◆ Given task
Below are some records; repeat them all exactly, minus the pictures.

[Entries with scene source code]

---

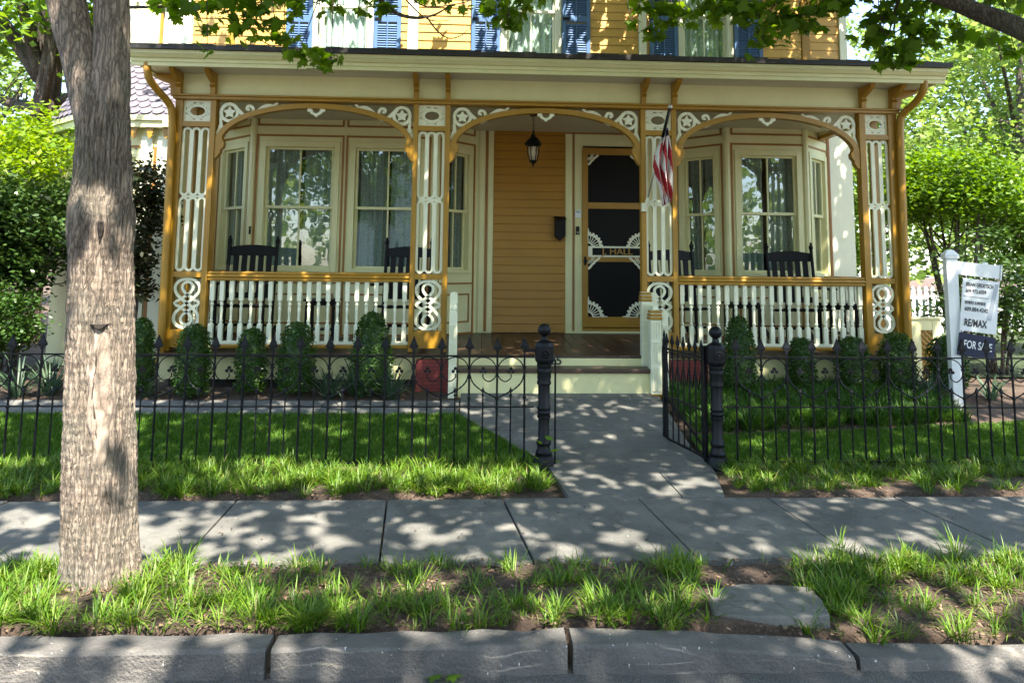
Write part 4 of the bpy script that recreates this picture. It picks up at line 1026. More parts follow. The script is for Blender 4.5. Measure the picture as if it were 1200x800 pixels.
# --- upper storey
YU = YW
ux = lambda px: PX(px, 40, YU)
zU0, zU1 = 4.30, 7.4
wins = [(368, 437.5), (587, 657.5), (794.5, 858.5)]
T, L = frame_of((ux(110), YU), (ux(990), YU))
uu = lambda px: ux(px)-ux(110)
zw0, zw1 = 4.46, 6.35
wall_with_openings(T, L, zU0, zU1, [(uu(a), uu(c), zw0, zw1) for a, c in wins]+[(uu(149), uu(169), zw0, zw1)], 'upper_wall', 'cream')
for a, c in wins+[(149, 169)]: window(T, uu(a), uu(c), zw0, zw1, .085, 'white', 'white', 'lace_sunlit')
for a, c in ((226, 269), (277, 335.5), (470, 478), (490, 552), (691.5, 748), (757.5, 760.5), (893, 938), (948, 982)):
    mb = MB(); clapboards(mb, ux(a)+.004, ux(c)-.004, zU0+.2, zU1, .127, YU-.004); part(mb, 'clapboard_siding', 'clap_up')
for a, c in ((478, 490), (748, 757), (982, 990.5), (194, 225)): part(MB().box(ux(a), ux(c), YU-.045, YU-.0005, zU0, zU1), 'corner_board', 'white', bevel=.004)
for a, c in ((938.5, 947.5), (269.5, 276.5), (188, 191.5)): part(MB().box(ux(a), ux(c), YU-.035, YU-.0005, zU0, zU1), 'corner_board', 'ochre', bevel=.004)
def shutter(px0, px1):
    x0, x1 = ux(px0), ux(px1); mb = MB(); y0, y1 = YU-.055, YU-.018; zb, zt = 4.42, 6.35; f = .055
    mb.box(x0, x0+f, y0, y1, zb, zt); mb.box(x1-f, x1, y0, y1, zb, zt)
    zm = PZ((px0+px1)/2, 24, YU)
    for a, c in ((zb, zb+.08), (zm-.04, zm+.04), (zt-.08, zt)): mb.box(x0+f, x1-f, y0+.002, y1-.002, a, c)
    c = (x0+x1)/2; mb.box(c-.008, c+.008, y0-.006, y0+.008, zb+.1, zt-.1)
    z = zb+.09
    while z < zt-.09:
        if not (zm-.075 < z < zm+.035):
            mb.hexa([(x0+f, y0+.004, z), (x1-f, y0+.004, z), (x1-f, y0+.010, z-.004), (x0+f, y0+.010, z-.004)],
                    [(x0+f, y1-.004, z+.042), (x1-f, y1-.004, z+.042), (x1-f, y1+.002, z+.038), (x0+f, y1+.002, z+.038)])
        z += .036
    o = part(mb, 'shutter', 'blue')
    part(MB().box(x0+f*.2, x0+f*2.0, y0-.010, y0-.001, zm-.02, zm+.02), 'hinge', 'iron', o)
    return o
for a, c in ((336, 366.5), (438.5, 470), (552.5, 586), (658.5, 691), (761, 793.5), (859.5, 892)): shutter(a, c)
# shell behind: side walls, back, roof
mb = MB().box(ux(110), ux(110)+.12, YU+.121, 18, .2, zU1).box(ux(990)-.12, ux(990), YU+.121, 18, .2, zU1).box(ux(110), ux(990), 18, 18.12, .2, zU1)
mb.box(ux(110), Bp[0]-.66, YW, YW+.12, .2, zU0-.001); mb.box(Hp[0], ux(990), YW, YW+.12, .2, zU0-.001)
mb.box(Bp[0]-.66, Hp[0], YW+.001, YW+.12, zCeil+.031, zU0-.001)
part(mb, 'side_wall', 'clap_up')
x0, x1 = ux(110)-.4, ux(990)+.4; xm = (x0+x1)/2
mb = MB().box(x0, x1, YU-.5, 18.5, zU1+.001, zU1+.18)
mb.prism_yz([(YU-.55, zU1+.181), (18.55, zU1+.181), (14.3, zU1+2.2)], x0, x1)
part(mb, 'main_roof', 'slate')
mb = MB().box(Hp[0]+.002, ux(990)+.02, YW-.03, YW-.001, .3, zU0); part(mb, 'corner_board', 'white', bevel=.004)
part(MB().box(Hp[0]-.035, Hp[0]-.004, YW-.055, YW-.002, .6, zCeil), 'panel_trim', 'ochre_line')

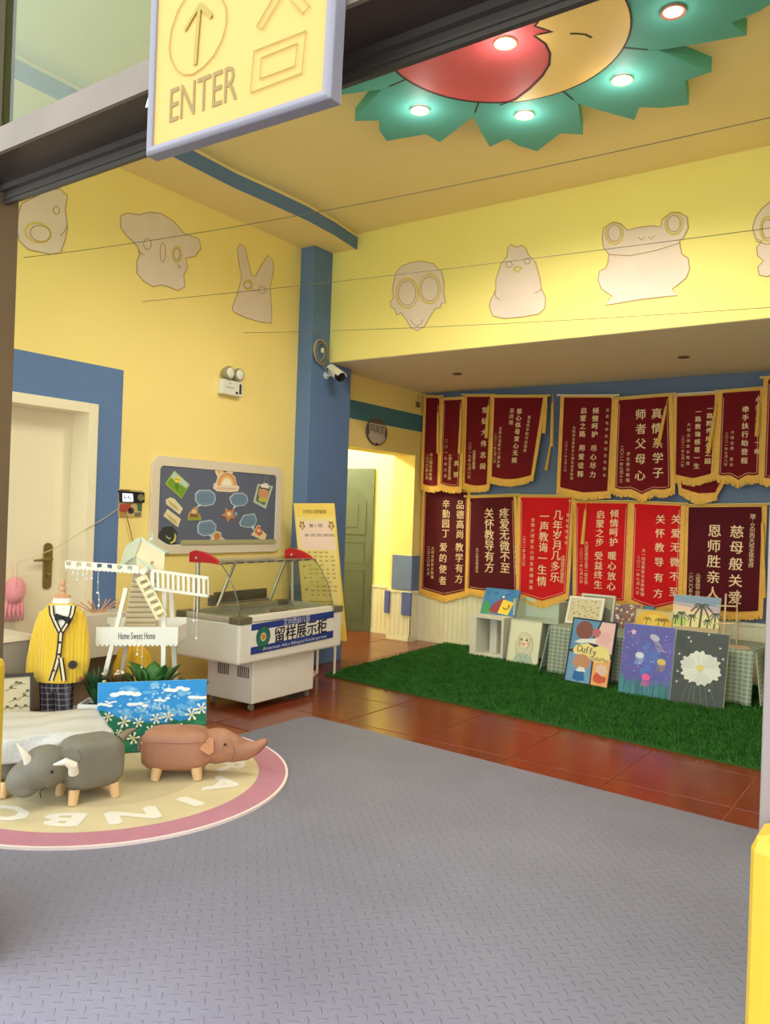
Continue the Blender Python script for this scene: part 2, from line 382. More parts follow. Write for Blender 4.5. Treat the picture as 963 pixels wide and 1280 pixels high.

---

◆ Problem solution
Write part 4 of the bpy script that recreates this picture. It picks up at line 1026. More parts follow. The script is for Blender 4.5. Measure the picture as if it were 1200x800 pixels.
# --- upper storey
YU = YW
ux = lambda px: PX(px, 40, YU)
zU0, zU1 = 4.30, 7.4
wins = [(368, 437.5), (587, 657.5), (794.5, 858.5)]
T, L = frame_of((ux(110), YU), (ux(990), YU))
uu = lambda px: ux(px)-ux(110)
zw0, zw1 = 4.46, 6.35
wall_with_openings(T, L, zU0, zU1, [(uu(a), uu(c), zw0, zw1) for a, c in wins]+[(uu(149), uu(169), zw0, zw1)], 'upper_wall', 'cream')
for a, c in wins+[(149, 169)]: window(T, uu(a), uu(c), zw0, zw1, .085, 'white', 'white', 'lace_sunlit')
for a, c in ((226, 269), (277, 335.5), (470, 478), (490, 552), (691.5, 748), (757.5, 760.5), (893, 938), (948, 982)):
    mb = MB(); clapboards(mb, ux(a)+.004, ux(c)-.004, zU0+.2, zU1, .127, YU-.004); part(mb, 'clapboard_siding', 'clap_up')
for a, c in ((478, 490), (748, 757), (982, 990.5), (194, 225)): part(MB().box(ux(a), ux(c), YU-.045, YU-.0005, zU0, zU1), 'corner_board', 'white', bevel=.004)
for a, c in ((938.5, 947.5), (269.5, 276.5), (188, 191.5)): part(MB().box(ux(a), ux(c), YU-.035, YU-.0005, zU0, zU1), 'corner_board', 'ochre', bevel=.004)
def shutter(px0, px1):
    x0, x1 = ux(px0), ux(px1); mb = MB(); y0, y1 = YU-.055, YU-.018; zb, zt = 4.42, 6.35; f = .055
    mb.box(x0, x0+f, y0, y1, zb, zt); mb.box(x1-f, x1, y0, y1, zb, zt)
    zm = PZ((px0+px1)/2, 24, YU)
    for a, c in ((zb, zb+.08), (zm-.04, zm+.04), (zt-.08, zt)): mb.box(x0+f, x1-f, y0+.002, y1-.002, a, c)
    c = (x0+x1)/2; mb.box(c-.008, c+.008, y0-.006, y0+.008, zb+.1, zt-.1)
    z = zb+.09
    while z < zt-.09:
        if not (zm-.075 < z < zm+.035):
            mb.hexa([(x0+f, y0+.004, z), (x1-f, y0+.004, z), (x1-f, y0+.010, z-.004), (x0+f, y0+.010, z-.004)],
                    [(x0+f, y1-.004, z+.042), (x1-f, y1-.004, z+.042), (x1-f, y1+.002, z+.038), (x0+f, y1+.002, z+.038)])
        z += .036
    o = part(mb, 'shutter', 'blue')
    part(MB().box(x0+f*.2, x0+f*2.0, y0-.010, y0-.001, zm-.02, zm+.02), 'hinge', 'iron', o)
    return o
for a, c in ((336, 366.5), (438.5, 470), (552.5, 586), (658.5, 691), (761, 793.5), (859.5, 892)): shutter(a, c)
# shell behind: side walls, back, roof
mb = MB().box(ux(110), ux(110)+.12, YU+.121, 18, .2, zU1).box(ux(990)-.12, ux(990), YU+.121, 18, .2, zU1).box(ux(110), ux(990), 18, 18.12, .2, zU1)
mb.box(ux(110), Bp[0]-.66, YW, YW+.12, .2, zU0-.001); mb.box(Hp[0], ux(990), YW, YW+.12, .2, zU0-.001)
mb.box(Bp[0]-.66, Hp[0], YW+.001, YW+.12, zCeil+.031, zU0-.001)
part(mb, 'side_wall', 'clap_up')
x0, x1 = ux(110)-.4, ux(990)+.4; xm = (x0+x1)/2
mb = MB().box(x0, x1, YU-.5, 18.5, zU1+.001, zU1+.18)
mb.prism_yz([(YU-.55, zU1+.181), (18.55, zU1+.181), (14.3, zU1+2.2)], x0, x1)
part(mb, 'main_roof', 'slate')
mb = MB().box(Hp[0]+.002, ux(990)+.02, YW-.03, YW-.001, .3, zU0); part(mb, 'corner_board', 'white', bevel=.004)
part(MB().box(Hp[0]-.035, Hp[0]-.004, YW-.055, YW-.002, .6, zCeil), 'panel_trim', 'ochre_line')

Continue the Blender Python script for this scene: part 2, from line 382. More parts follow. Write for Blender 4.5. Treat the picture as 963 pixels wide and 1280 pixels high.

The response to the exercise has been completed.